[What you are asked to do]
Return the records exactly as they are.

[Material for the task]

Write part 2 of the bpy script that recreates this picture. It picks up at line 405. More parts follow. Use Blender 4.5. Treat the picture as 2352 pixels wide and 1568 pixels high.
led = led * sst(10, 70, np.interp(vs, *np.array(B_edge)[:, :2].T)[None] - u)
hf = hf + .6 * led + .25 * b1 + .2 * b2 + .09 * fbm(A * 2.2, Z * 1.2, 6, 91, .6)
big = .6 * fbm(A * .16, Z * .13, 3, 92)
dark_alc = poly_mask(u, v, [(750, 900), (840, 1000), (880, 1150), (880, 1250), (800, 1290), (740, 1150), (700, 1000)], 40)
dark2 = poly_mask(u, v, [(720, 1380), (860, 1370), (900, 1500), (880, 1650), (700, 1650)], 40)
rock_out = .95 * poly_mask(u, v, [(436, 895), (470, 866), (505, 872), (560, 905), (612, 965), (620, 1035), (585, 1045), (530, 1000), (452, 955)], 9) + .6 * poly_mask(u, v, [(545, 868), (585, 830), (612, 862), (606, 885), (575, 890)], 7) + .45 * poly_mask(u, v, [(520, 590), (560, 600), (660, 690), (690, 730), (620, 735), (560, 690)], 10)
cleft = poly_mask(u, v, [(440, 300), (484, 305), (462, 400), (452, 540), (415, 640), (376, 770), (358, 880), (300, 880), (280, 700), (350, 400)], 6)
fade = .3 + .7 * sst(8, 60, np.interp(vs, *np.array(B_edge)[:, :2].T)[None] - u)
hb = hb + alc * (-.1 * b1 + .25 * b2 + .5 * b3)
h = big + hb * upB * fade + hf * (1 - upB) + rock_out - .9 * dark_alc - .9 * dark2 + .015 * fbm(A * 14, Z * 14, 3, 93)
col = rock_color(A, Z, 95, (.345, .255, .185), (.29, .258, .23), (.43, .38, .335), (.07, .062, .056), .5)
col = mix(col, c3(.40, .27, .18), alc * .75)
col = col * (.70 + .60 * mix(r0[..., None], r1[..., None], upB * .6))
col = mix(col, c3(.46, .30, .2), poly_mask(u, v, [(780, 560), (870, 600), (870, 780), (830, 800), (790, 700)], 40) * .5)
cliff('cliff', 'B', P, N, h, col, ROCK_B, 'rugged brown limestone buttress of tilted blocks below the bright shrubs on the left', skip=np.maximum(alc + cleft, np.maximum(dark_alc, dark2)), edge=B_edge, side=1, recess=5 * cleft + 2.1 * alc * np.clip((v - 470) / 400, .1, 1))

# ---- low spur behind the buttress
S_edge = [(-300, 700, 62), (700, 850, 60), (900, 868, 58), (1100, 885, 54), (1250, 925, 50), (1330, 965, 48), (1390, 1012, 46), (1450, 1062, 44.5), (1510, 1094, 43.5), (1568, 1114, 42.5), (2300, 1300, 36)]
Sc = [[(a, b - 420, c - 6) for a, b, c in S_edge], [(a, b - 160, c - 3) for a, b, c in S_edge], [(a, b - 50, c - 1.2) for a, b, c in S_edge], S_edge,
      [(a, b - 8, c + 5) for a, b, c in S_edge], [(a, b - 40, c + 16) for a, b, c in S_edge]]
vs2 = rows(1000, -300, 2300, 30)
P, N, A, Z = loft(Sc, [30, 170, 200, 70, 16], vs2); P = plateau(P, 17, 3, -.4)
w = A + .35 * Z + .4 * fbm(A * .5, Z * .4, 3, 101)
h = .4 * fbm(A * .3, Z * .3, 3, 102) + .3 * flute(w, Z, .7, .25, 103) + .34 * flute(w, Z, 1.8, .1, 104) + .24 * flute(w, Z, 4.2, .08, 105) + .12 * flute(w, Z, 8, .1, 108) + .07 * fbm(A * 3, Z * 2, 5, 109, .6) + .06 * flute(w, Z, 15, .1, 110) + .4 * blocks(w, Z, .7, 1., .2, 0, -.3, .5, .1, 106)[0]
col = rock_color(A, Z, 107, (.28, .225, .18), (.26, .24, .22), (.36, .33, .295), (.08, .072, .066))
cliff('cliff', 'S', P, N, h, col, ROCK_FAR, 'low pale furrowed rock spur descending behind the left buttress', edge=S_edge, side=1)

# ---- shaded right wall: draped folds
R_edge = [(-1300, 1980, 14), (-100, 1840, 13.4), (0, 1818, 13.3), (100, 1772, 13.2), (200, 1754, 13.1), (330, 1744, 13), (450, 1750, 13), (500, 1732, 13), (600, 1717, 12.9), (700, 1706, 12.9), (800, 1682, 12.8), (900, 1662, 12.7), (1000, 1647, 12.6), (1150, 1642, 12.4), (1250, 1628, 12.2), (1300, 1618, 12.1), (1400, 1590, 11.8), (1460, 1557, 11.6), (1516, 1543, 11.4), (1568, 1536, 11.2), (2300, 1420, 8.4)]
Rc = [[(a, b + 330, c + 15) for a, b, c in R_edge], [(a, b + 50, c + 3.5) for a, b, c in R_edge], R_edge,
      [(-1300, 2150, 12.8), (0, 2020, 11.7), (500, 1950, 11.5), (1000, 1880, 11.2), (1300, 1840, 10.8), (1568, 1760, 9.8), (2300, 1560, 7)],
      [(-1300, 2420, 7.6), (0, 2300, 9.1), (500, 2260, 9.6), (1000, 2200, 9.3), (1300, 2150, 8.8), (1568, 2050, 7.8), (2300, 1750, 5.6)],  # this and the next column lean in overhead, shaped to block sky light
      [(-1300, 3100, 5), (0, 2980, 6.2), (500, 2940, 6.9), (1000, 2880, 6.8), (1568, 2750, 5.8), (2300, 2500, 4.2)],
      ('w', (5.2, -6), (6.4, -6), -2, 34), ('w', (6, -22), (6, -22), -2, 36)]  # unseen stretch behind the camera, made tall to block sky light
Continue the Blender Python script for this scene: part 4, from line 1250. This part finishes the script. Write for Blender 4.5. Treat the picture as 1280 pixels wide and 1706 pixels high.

[Response]
Write part 2 of the bpy script that recreates this picture. It picks up at line 405. More parts follow. Use Blender 4.5. Treat the picture as 2352 pixels wide and 1568 pixels high.
led = led * sst(10, 70, np.interp(vs, *np.array(B_edge)[:, :2].T)[None] - u)
hf = hf + .6 * led + .25 * b1 + .2 * b2 + .09 * fbm(A * 2.2, Z * 1.2, 6, 91, .6)
big = .6 * fbm(A * .16, Z * .13, 3, 92)
dark_alc = poly_mask(u, v, [(750, 900), (840, 1000), (880, 1150), (880, 1250), (800, 1290), (740, 1150), (700, 1000)], 40)
dark2 = poly_mask(u, v, [(720, 1380), (860, 1370), (900, 1500), (880, 1650), (700, 1650)], 40)
rock_out = .95 * poly_mask(u, v, [(436, 895), (470, 866), (505, 872), (560, 905), (612, 965), (620, 1035), (585, 1045), (530, 1000), (452, 955)], 9) + .6 * poly_mask(u, v, [(545, 868), (585, 830), (612, 862), (606, 885), (575, 890)], 7) + .45 * poly_mask(u, v, [(520, 590), (560, 600), (660, 690), (690, 730), (620, 735), (560, 690)], 10)
cleft = poly_mask(u, v, [(440, 300), (484, 305), (462, 400), (452, 540), (415, 640), (376, 770), (358, 880), (300, 880), (280, 700), (350, 400)], 6)
fade = .3 + .7 * sst(8, 60, np.interp(vs, *np.array(B_edge)[:, :2].T)[None] - u)
hb = hb + alc * (-.1 * b1 + .25 * b2 + .5 * b3)
h = big + hb * upB * fade + hf * (1 - upB) + rock_out - .9 * dark_alc - .9 * dark2 + .015 * fbm(A * 14, Z * 14, 3, 93)
col = rock_color(A, Z, 95, (.345, .255, .185), (.29, .258, .23), (.43, .38, .335), (.07, .062, .056), .5)
col = mix(col, c3(.40, .27, .18), alc * .75)
col = col * (.70 + .60 * mix(r0[..., None], r1[..., None], upB * .6))
col = mix(col, c3(.46, .30, .2), poly_mask(u, v, [(780, 560), (870, 600), (870, 780), (830, 800), (790, 700)], 40) * .5)
cliff('cliff', 'B', P, N, h, col, ROCK_B, 'rugged brown limestone buttress of tilted blocks below the bright shrubs on the left', skip=np.maximum(alc + cleft, np.maximum(dark_alc, dark2)), edge=B_edge, side=1, recess=5 * cleft + 2.1 * alc * np.clip((v - 470) / 400, .1, 1))

# ---- low spur behind the buttress
S_edge = [(-300, 700, 62), (700, 850, 60), (900, 868, 58), (1100, 885, 54), (1250, 925, 50), (1330, 965, 48), (1390, 1012, 46), (1450, 1062, 44.5), (1510, 1094, 43.5), (1568, 1114, 42.5), (2300, 1300, 36)]
Sc = [[(a, b - 420, c - 6) for a, b, c in S_edge], [(a, b - 160, c - 3) for a, b, c in S_edge], [(a, b - 50, c - 1.2) for a, b, c in S_edge], S_edge,
      [(a, b - 8, c + 5) for a, b, c in S_edge], [(a, b - 40, c + 16) for a, b, c in S_edge]]
vs2 = rows(1000, -300, 2300, 30)
P, N, A, Z = loft(Sc, [30, 170, 200, 70, 16], vs2); P = plateau(P, 17, 3, -.4)
w = A + .35 * Z + .4 * fbm(A * .5, Z * .4, 3, 101)
h = .4 * fbm(A * .3, Z * .3, 3, 102) + .3 * flute(w, Z, .7, .25, 103) + .34 * flute(w, Z, 1.8, .1, 104) + .24 * flute(w, Z, 4.2, .08, 105) + .12 * flute(w, Z, 8, .1, 108) + .07 * fbm(A * 3, Z * 2, 5, 109, .6) + .06 * flute(w, Z, 15, .1, 110) + .4 * blocks(w, Z, .7, 1., .2, 0, -.3, .5, .1, 106)[0]
col = rock_color(A, Z, 107, (.28, .225, .18), (.26, .24, .22), (.36, .33, .295), (.08, .072, .066))
cliff('cliff', 'S', P, N, h, col, ROCK_FAR, 'low pale furrowed rock spur descending behind the left buttress', edge=S_edge, side=1)

# ---- shaded right wall: draped folds
R_edge = [(-1300, 1980, 14), (-100, 1840, 13.4), (0, 1818, 13.3), (100, 1772, 13.2), (200, 1754, 13.1), (330, 1744, 13), (450, 1750, 13), (500, 1732, 13), (600, 1717, 12.9), (700, 1706, 12.9), (800, 1682, 12.8), (900, 1662, 12.7), (1000, 1647, 12.6), (1150, 1642, 12.4), (1250, 1628, 12.2), (1300, 1618, 12.1), (1400, 1590, 11.8), (1460, 1557, 11.6), (1516, 1543, 11.4), (1568, 1536, 11.2), (2300, 1420, 8.4)]
Rc = [[(a, b + 330, c + 15) for a, b, c in R_edge], [(a, b + 50, c + 3.5) for a, b, c in R_edge], R_edge,
      [(-1300, 2150, 12.8), (0, 2020, 11.7), (500, 1950, 11.5), (1000, 1880, 11.2), (1300, 1840, 10.8), (1568, 1760, 9.8), (2300, 1560, 7)],
      [(-1300, 2420, 7.6), (0, 2300, 9.1), (500, 2260, 9.6), (1000, 2200, 9.3), (1300, 2150, 8.8), (1568, 2050, 7.8), (2300, 1750, 5.6)],  # this and the next column lean in overhead, shaped to block sky light
      [(-1300, 3100, 5), (0, 2980, 6.2), (500, 2940, 6.9), (1000, 2880, 6.8), (1568, 2750, 5.8), (2300, 2500, 4.2)],
      ('w', (5.2, -6), (6.4, -6), -2, 34), ('w', (6, -22), (6, -22), -2, 36)]  # unseen stretch behind the camera, made tall to block sky light
Continue the Blender Python script for this scene: part 4, from line 1250. This part finishes the script. Write for Blender 4.5. Treat the picture as 1280 pixels wide and 1706 pixels high.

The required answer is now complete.